Given problem:
Copy each line of the data below exactly, leaving out pictures.

Collected data:
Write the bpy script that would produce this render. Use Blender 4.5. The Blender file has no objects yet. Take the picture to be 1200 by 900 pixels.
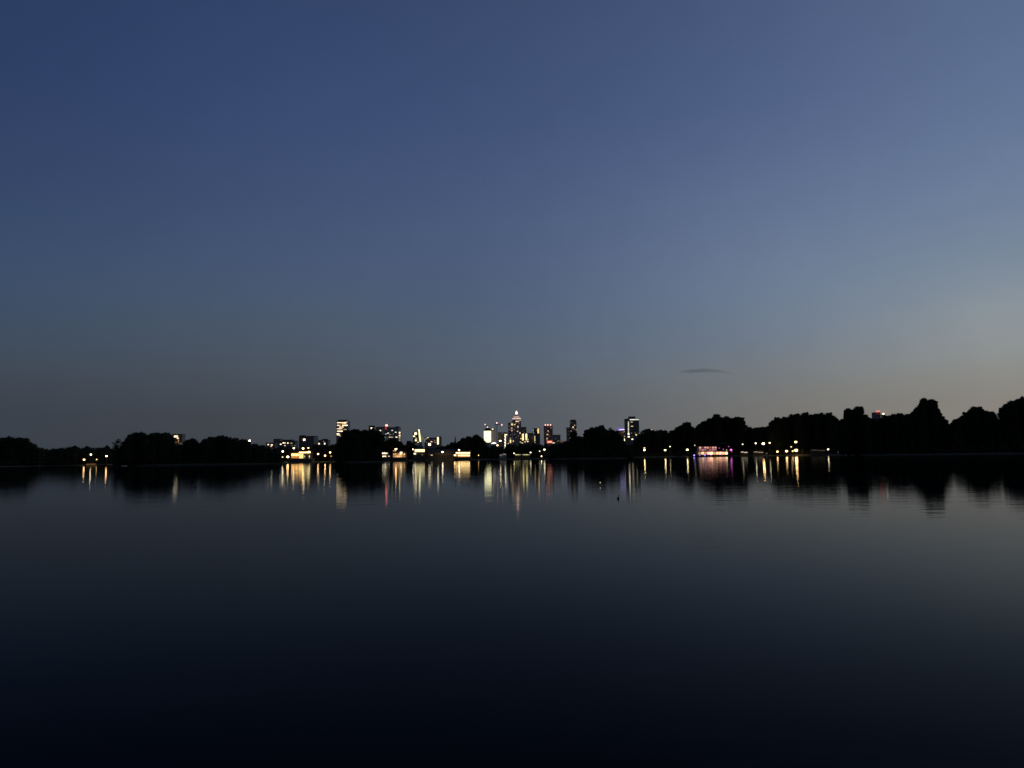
# Dusk over a city lake: still water, black tree silhouettes, lit pavilions on the far bank, skyline behind.
import bpy, math, random
from mathutils import Vector, Matrix

sc = bpy.context.scene
COL = sc.collection
R = math.radians
random.seed(7)

# ------------------------------------------------------------------ camera
F = 906.0                       # focal length in pixels of a 1200 px wide frame
CAMZ = 1.8
PITCH = math.atan(86.07 / F)
ROLL = math.atan(0.0143)
cam = bpy.data.cameras.new('camera')
cam.sensor_width = 36.0
cam.lens = 36.0 * F / 1200.0
cam.clip_start = 0.1
cam.clip_end = 40000.0
cam_o = bpy.data.objects.new('camera', cam)
COL.objects.link(cam_o)
ROT = Matrix.Rotation(math.pi / 2 + PITCH, 4, 'X') @ Matrix.Rotation(-ROLL, 4, 'Z')
cam_o.matrix_world = Matrix.Translation((0, 0, CAMZ)) @ ROT
sc.camera = cam_o


def ray(px, py):
    return (ROT.to_3x3() @ Vector(((px - 600) / F, (450 - py) / F, -1.0))).normalized()


def at(px, py, y):
    """World point seen in direction (px, py) of the survey picture, y metres ahead."""
    d = ray(px, py)
    return Vector((0, 0, CAMZ)) + d * (y / d.y)


def hor(px):
    return 536.07 - 0.0143 * (px - 600)


def gx(px, y):
    """World x of the ground under column px at depth y."""
    return at(px, hor(px), y).x


# ------------------------------------------------------------------ materials
_M = {}


def new_mat(name):
    m = bpy.data.materials.new(name)
    m.use_nodes = True
    nt = m.node_tree
    for n in list(nt.nodes):
        nt.nodes.remove(n)
    out = nt.nodes.new('ShaderNodeOutputMaterial')
    return m, nt, out


def surf(name, color, rough=0.8, scale=1.5, var=0.35, metal=0.0, bump=0.0):
    """Principled surface with noise-driven variation of its own colour."""
    if name in _M:
        return _M[name]
    m, nt, out = new_mat(name)
    p = nt.nodes.new('ShaderNodeBsdfPrincipled')
    tc = nt.nodes.new('ShaderNodeTexCoord')
    nz = nt.nodes.new('ShaderNodeTexNoise')
    nz.inputs['Scale'].default_value = scale
    nz.inputs['Detail'].default_value = 5
    rp = nt.nodes.new('ShaderNodeValToRGB')
    rp.color_ramp.elements[0].position = 0.3
    rp.color_ramp.elements[1].position = 0.72
    rp.color_ramp.elements[0].color = tuple(c * (1 - var) for c in color) + (1,)
    rp.color_ramp.elements[1].color = tuple(min(1, c * (1 + var)) for c in color) + (1,)
    nt.links.new(tc.outputs['Object'], nz.inputs['Vector'])
    nt.links.new(nz.outputs['Fac'], rp.inputs['Fac'])
    nt.links.new(rp.outputs['Color'], p.inputs['Base Color'])
    p.inputs['Roughness'].default_value = rough
    p.inputs['Metallic'].default_value = metal
    if bump:
        b = nt.nodes.new('ShaderNodeBump')
        b.inputs['Strength'].default_value = bump
        nt.links.new(nz.outputs['Fac'], b.inputs['Height'])
        nt.links.new(b.outputs['Normal'], p.inputs['Normal'])
    nt.links.new(p.outputs[0], out.inputs['Surface'])
    _M[name] = m
    return m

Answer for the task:
Write the bpy script that would produce this render. Use Blender 4.5. The Blender file has no objects yet. Take the picture to be 1200 by 900 pixels.
# Dusk over a city lake: still water, black tree silhouettes, lit pavilions on the far bank, skyline behind.
import bpy, math, random
from mathutils import Vector, Matrix

sc = bpy.context.scene
COL = sc.collection
R = math.radians
random.seed(7)

# ------------------------------------------------------------------ camera
F = 906.0                       # focal length in pixels of a 1200 px wide frame
CAMZ = 1.8
PITCH = math.atan(86.07 / F)
ROLL = math.atan(0.0143)
cam = bpy.data.cameras.new('camera')
cam.sensor_width = 36.0
cam.lens = 36.0 * F / 1200.0
cam.clip_start = 0.1
cam.clip_end = 40000.0
cam_o = bpy.data.objects.new('camera', cam)
COL.objects.link(cam_o)
ROT = Matrix.Rotation(math.pi / 2 + PITCH, 4, 'X') @ Matrix.Rotation(-ROLL, 4, 'Z')
cam_o.matrix_world = Matrix.Translation((0, 0, CAMZ)) @ ROT
sc.camera = cam_o


def ray(px, py):
    return (ROT.to_3x3() @ Vector(((px - 600) / F, (450 - py) / F, -1.0))).normalized()


def at(px, py, y):
    """World point seen in direction (px, py) of the survey picture, y metres ahead."""
    d = ray(px, py)
    return Vector((0, 0, CAMZ)) + d * (y / d.y)


def hor(px):
    return 536.07 - 0.0143 * (px - 600)


def gx(px, y):
    """World x of the ground under column px at depth y."""
    return at(px, hor(px), y).x


# ------------------------------------------------------------------ materials
_M = {}


def new_mat(name):
    m = bpy.data.materials.new(name)
    m.use_nodes = True
    nt = m.node_tree
    for n in list(nt.nodes):
        nt.nodes.remove(n)
    out = nt.nodes.new('ShaderNodeOutputMaterial')
    return m, nt, out


def surf(name, color, rough=0.8, scale=1.5, var=0.35, metal=0.0, bump=0.0):
    """Principled surface with noise-driven variation of its own colour."""
    if name in _M:
        return _M[name]
    m, nt, out = new_mat(name)
    p = nt.nodes.new('ShaderNodeBsdfPrincipled')
    tc = nt.nodes.new('ShaderNodeTexCoord')
    nz = nt.nodes.new('ShaderNodeTexNoise')
    nz.inputs['Scale'].default_value = scale
    nz.inputs['Detail'].default_value = 5
    rp = nt.nodes.new('ShaderNodeValToRGB')
    rp.color_ramp.elements[0].position = 0.3
    rp.color_ramp.elements[1].position = 0.72
    rp.color_ramp.elements[0].color = tuple(c * (1 - var) for c in color) + (1,)
    rp.color_ramp.elements[1].color = tuple(min(1, c * (1 + var)) for c in color) + (1,)
    nt.links.new(tc.outputs['Object'], nz.inputs['Vector'])
    nt.links.new(nz.outputs['Fac'], rp.inputs['Fac'])
    nt.links.new(rp.outputs['Color'], p.inputs['Base Color'])
    p.inputs['Roughness'].default_value = rough
    p.inputs['Metallic'].default_value = metal
    if bump:
        b = nt.nodes.new('ShaderNodeBump')
        b.inputs['Strength'].default_value = bump
        nt.links.new(nz.outputs['Fac'], b.inputs['Height'])
        nt.links.new(b.outputs['Normal'], p.inputs['Normal'])
    nt.links.new(p.outputs[0], out.inputs['Surface'])
    _M[name] = m
    return m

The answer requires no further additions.